Here's how Ad Age frames the story:

"E-commerce sales will reach $327 billion by 2016, according to Forrester Research. Consumers will be purchasing everything from $12 shampoo to $3,000 handbags -- maybe even cars -- online. But speed of ordering and delivery is what will prompt consumer consideration.

"Same-day-shipping services are changing consumer behavior -- and fast."

Amazon is opening distribution centers around the country as a way of providing same-day and next-day delivery to its Prime customers. As reported here yesterday, Google is planning to offer competition, with a "Google Shopping Express" service that will allow shoppers to order online from a number of vendors and then have those products delivered the same day.

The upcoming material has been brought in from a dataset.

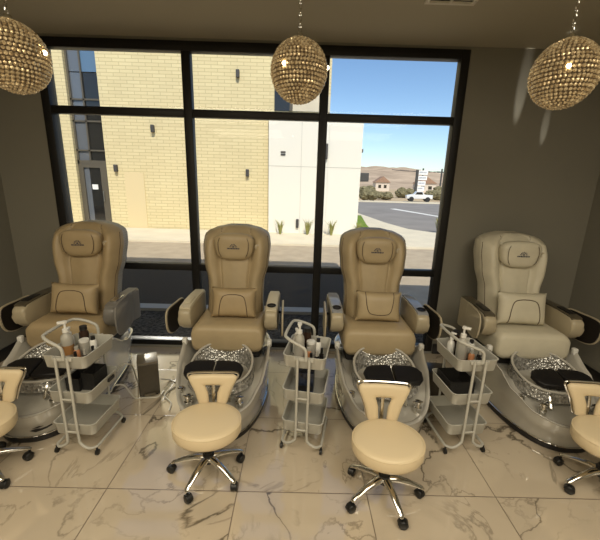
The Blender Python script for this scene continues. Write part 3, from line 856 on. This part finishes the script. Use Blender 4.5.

Among the likely results of all this behavior, according to Jeffrey Cole, director of the Center for the Digital Future at the University of Southern California (USC) will be that a) independent retailers will have to work twice as hard to attract and keep their customers, since big online services will suddenly be more convenient, b) universal free shipping will become a cost of doing business for e-tailers, and c) promoting in-store deals will become increasingly important,with Black Friday-style promotions becoming available year-round.
KC's View:
I've been saying for a long time that I thought free delivery would end up being a cost of doing business, and I haven't changed my mind ... except that now I'd say "fast and free" delivery.

These moves are all game changers that affect how people think about convenience and how businesses think about service. Not responding to the challenge is not an option. (If you will excuse the double negative.)